Cyclist Magazine cover, August 1987

A visceral, intense day of bicycle touring… this was first written on November 29, 1986 as Chapter 14 of my Miles with Maggie series.

by Steven K. Roberts
Cyclist Magazine
February, 1987

Do you ever read published tales of long-distance touring and wonder what it really feels like to be out there, exposed to the world, unsure from one day to the next where you’ll sleep, who you’ll meet, what pleasures and pains will strike with the whim of chance? Do you ever try to see past travel rhapsody and bike technology, sensing exhaustion in torpid prose or the giddiness of new discovery in lilting sentences of puns and alliteration?

I’m 11,000 miles into a high-tech adventure of intense visceral sensation, an open-ended journey that began as a flight from suburbia and soon became my full-time lifestyle. It yields memories and stories ranging from the bizarre to the passionate — yet the only way I can share them with you is through the static medium of print (and maybe a stack of photos if I ever camp in your living room and swap tales over pizza).

A Life on the Road - Cyclist Magazine

That’s not enough. Today I wanted to share more: I wanted you to be here.

This wasn’t a normal day, this 18-mile explosion of Northern-California violence and insanity. It was a day of curses lost in the spray of trucks, of stinging eyes and cold sweat. It was a test of hardware, a test of nerves, a challenge to muscle and mind alike. This was one of those days that will live on as a caricature of the entire journey — a day that will instantly spring to mind whenever anyone mentions riding in the rain or redwood trees, or the sheer looniness of challenging truck-infested mountain roads on a bicycle in a heavy storm.

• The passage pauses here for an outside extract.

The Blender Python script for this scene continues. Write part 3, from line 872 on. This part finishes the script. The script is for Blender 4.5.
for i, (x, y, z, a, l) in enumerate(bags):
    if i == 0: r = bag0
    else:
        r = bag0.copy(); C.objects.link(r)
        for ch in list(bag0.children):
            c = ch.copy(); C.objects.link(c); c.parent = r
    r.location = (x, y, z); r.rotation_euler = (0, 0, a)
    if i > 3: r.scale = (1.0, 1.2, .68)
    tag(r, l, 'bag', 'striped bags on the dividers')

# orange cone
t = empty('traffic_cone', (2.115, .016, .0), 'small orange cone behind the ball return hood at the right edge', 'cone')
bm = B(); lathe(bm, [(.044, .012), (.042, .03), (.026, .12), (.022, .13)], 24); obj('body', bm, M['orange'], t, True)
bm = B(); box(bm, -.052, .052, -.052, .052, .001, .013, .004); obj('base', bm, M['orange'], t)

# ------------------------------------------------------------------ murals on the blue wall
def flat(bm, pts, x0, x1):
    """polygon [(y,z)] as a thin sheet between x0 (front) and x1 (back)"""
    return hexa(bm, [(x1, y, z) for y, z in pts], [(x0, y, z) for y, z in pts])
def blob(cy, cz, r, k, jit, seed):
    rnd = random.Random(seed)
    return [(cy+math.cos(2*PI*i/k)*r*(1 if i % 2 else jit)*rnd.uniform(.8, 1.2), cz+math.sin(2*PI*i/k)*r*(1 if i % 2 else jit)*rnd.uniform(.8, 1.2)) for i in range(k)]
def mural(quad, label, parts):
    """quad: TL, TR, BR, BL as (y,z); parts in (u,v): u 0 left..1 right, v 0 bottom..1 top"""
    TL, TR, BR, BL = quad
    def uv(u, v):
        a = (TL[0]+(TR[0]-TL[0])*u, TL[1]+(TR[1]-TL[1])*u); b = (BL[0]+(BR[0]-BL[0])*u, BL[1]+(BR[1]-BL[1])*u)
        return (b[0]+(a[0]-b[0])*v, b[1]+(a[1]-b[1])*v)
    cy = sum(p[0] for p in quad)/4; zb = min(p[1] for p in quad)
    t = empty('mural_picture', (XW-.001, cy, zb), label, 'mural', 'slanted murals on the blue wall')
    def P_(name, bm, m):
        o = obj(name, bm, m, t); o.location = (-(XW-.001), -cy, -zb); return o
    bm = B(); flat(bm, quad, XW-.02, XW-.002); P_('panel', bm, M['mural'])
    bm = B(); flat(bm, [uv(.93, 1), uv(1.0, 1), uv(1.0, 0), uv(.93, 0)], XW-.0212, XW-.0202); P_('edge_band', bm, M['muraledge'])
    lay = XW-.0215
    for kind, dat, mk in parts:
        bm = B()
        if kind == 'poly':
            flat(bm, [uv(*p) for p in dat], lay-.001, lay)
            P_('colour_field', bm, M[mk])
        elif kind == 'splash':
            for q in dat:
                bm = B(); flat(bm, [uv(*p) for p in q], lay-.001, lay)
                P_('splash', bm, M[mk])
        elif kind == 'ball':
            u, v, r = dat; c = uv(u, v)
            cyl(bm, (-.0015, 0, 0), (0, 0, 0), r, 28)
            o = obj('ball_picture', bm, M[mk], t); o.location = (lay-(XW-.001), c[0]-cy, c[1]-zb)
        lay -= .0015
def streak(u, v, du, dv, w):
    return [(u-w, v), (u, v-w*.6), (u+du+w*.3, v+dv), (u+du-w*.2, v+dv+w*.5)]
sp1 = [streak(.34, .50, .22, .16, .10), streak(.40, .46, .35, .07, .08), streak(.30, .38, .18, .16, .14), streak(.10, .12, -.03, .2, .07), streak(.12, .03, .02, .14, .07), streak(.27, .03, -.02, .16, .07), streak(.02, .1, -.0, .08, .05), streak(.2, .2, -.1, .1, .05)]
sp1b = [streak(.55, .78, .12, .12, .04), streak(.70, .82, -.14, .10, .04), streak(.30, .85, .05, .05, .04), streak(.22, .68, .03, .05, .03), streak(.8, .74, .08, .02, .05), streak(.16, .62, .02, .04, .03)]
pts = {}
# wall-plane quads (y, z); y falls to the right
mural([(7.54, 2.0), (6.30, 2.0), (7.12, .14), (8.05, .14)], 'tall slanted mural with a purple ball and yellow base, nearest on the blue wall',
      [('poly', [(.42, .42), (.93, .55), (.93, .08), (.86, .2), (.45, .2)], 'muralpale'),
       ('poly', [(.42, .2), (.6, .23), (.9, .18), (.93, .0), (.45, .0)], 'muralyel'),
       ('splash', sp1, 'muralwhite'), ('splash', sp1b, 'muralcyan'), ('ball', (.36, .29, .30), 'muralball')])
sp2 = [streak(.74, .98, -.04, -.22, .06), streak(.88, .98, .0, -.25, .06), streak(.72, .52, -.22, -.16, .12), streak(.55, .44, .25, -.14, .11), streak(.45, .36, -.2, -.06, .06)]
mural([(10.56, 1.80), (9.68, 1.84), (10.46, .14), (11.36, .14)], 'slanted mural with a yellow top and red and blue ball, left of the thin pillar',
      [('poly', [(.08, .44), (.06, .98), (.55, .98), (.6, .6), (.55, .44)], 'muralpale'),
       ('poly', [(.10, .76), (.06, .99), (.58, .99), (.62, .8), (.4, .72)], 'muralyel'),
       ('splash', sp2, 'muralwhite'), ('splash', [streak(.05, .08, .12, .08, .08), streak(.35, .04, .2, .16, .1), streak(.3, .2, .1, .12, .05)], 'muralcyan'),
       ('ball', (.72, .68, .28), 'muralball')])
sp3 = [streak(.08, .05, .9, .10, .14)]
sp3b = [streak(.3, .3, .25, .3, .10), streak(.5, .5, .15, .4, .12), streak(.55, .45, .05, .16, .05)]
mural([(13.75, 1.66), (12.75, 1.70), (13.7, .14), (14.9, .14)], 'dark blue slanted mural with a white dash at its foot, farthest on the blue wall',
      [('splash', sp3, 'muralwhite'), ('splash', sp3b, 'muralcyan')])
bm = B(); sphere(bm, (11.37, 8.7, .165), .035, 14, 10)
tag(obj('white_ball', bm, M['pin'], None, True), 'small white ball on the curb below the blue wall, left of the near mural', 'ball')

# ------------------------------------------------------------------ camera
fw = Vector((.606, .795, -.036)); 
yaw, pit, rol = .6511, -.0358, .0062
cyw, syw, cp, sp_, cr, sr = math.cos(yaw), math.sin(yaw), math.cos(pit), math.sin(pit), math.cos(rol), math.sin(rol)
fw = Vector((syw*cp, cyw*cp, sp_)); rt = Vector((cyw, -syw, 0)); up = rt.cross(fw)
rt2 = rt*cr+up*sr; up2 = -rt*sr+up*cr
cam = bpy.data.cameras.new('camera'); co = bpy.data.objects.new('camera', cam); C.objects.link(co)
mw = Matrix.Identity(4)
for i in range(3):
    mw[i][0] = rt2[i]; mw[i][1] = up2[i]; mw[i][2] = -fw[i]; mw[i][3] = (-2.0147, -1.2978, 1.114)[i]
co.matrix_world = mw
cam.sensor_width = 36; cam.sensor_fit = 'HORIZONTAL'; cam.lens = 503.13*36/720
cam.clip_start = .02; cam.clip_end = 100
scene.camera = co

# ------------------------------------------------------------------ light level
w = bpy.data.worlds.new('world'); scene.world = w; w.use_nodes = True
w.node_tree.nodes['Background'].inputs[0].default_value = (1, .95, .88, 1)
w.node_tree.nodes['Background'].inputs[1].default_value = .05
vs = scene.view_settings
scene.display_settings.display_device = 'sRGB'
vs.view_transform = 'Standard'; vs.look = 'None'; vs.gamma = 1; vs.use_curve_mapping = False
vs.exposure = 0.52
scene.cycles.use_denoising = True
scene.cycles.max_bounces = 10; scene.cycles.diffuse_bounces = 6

Imagine sweat — lots of sweat — steaming inside layers of hot polypropylene and waterlogged Gore-tex. Its pressure builds, hot and stifling, as you strain into a headwind up a mountain road. You think to disrobe, but icy trickles leaking through zippers and seams warn otherwise — better to be hot and wet than cold and wet. Your shoes begin to squish, and you make a fist every few minutes to squeeze water from expensive “waterproof” cycling gloves.

Soon you accept the discomfort and pay more attention to the other problems: packs soaking through, computers vs. humidity, trucks blasting by in an opaque spray. The latter can be challenging as you waver unsteadily up the grade at three miles per hour, fighting crosswinds in your 17-inch granny gear. Sometimes the monsters catch you broadside in a soaking explosion of white water and roar off into the mist, trailing diesel fumes and the smells of chopped fir, leaving you struggling for control as then a motorhome passes too closely and a tangle of vegetation forces a swerve into traffic. Ah, recreational cycling.

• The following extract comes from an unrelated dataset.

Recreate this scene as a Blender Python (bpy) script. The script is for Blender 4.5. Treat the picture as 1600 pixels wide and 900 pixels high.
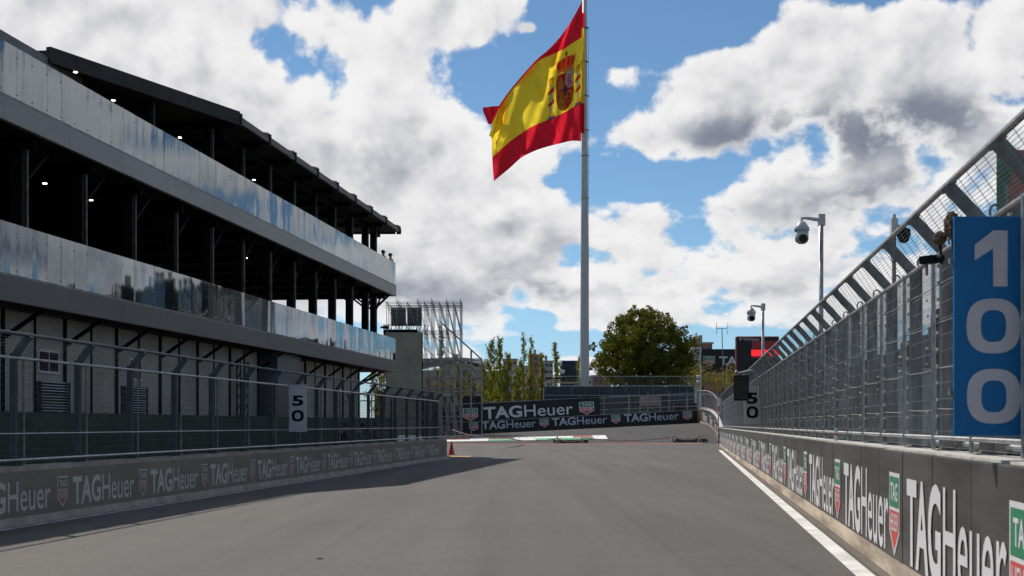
import bpy, bmesh, math, random
from mathutils import Vector, Matrix
R = math.radians
random.seed(7)
S = bpy.context.scene
COL = S.collection
for o in list(bpy.data.objects):
    bpy.data.objects.remove(o)

# ------------------------------------------------------------------ camera
CAM_H = 1.6
cam = bpy.data.cameras.new('camera')
cam.lens = 45.0; cam.sensor_width = 36.0; cam.sensor_fit = 'HORIZONTAL'
cam.shift_y = 0.1331                      # shift lens: verticals stay upright
cam.clip_start = 0.1; cam.clip_end = 6000
cam.dof.use_dof = True; cam.dof.focus_distance = 45; cam.dof.aperture_fstop = 4.5
co = bpy.data.objects.new('camera', cam); COL.objects.link(co)
co.location = (0, 0, CAM_H); co.rotation_euler = (R(90), 0, 0)
S.camera = co

# ------------------------------------------------------------------ view
S.view_settings.view_transform = 'Standard'
S.view_settings.look = 'None'
S.view_settings.exposure = 0.0
S.view_settings.gamma = 1.0
S.view_settings.use_curve_mapping = False
S.render.engine = 'CYCLES'
S.cycles.max_bounces = 6
S.cycles.use_adaptive_sampling = True
S.cycles.adaptive_threshold = 0.03
S.cycles.adaptive_min_samples = 8
S.cycles.transparent_max_bounces = 24
S.cycles.use_denoising = True

# ------------------------------------------------------------------ sun
SUN_AZ = R(-33)      # measured from +Y towards +X
SUN_EL = R(45.5)
sdir = Vector((math.sin(SUN_AZ)*math.cos(SUN_EL), math.cos(SUN_AZ)*math.cos(SUN_EL), math.sin(SUN_EL)))
sl = bpy.data.lights.new('sun', 'SUN'); sl.energy = 4.2; sl.angle = R(0.5); sl.color = (1.0, 0.93, 0.84)
so = bpy.data.objects.new('sun', sl); COL.objects.link(so)
so.rotation_euler = (-sdir).to_track_quat('-Z', 'Y').to_euler()

# ------------------------------------------------------------------ node expression helper
class E:
    def __init__(s, nt, sock): s.nt = nt; s.s = sock
    def _m(s, op, *a, clamp=False):
        n = s.nt.nodes.new('ShaderNodeMath'); n.operation = op; n.use_clamp = clamp
        for i, v in enumerate((s,)+a):
            if isinstance(v, E): s.nt.links.new(v.s, n.inputs[i])
            else: n.inputs[i].default_value = v
        return E(s.nt, n.outputs[0])
    def __add__(s, o): return s._m('ADD', o)
    __radd__ = __add__
    def __mul__(s, o): return s._m('MULTIPLY', o)
    __rmul__ = __mul__
    def __sub__(s, o): return s._m('SUBTRACT', o)
    def __rsub__(s, o): return (s*-1.0)+o
    def __truediv__(s, o): return s._m('DIVIDE', o)
    def pow(s, o): return s._m('POWER', o)
    def exp(s): return s._m('EXPONENT')
    def max(s, o): return s._m('MAXIMUM', o)
    def min(s, o): return s._m('MINIMUM', o)
    def abs(s): return s._m('ABSOLUTE')
    def sstep(s, a, b):
        n = s.nt.nodes.new('ShaderNodeMapRange'); n.interpolation_type = 'SMOOTHSTEP'
        s.nt.links.new(s.s, n.inputs[0])
        n.inputs[1].default_value = a; n.inputs[2].default_value = b
        n.inputs[3].default_value = 0; n.inputs[4].default_value = 1
        return E(s.nt, n.outputs[0])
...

The water is everywhere, inside you and around you. You need to vent the morning’s coffee, swilled so long ago in a fluorescent-lit ’50s cafe, but the grade is too steep for parking. So you press on into the rain, splashing in brown runoff like a spawning Chinook, pedaling numbly and dumbly and trying not to think about the place you could have stayed a few miles back. Giant trees pass slowly, shrouded in mist; the sounds are a muted cacophony of patter and splash, drip and roar, bicycle chain and your own wheezing breath. Higher you go, unthinking, your brain as fogged as the forest around you.

After an hour, the summit — understated, no sign but a warning to trucks, no place to pull off and congratulate yourself. Without fanfare you coast the level part, breathing easy, relaxing slightly — then your speed picks up and the curves fly by and the bumps are terrifying. The brakes are wet and your hands grow numb. Raindrops sting your face and you squint into the gray, peer into the murk, scan the blurred, submerged pavement for signs of potholes, glass, ruts, bumps — Hey! Gimme some space, jerk! — and anything else that could drop you in a blink and spread you like a high-tech road kill across two lanes of uncaring, glorious Redwood Highway.

This is the kind of cycling that makes the first motel look like a sort of paradise. You slap your dripping Visa card on the counter, smile at the manager’s concern, drag your bike inside and spread wet fabrics over desk, chair, and light fixture — steaming up the room while you sprawl across a real bed and marvel at the crazy machine that got you here. And you abruptly realize that “home” is no longer that vaguely remembered suburban apartment; it’s here, all around you, wherever your tires kiss asphalt — wherever you are.

How better to spend a life? Prowling your neighborhood, spreading your wings, growing in ways surprising and unpredictable, irrevocably addicted to the energy of beginnings.

Like this one. I’ll be back from time to time to share snippets of adventure and glimpses of the technological infrastructure that makes this journey possible. Until then, cheers from somewhere — out there.

Steve Roberts, self-styled “high-tech nomad,” travels full time on a 220-pound recumbent bicycle equipped with five computers, solar panels and a handlebar keyboard. Using the GEnie computer network for data communication, he maintains a freelance writing and consulting business while on the road.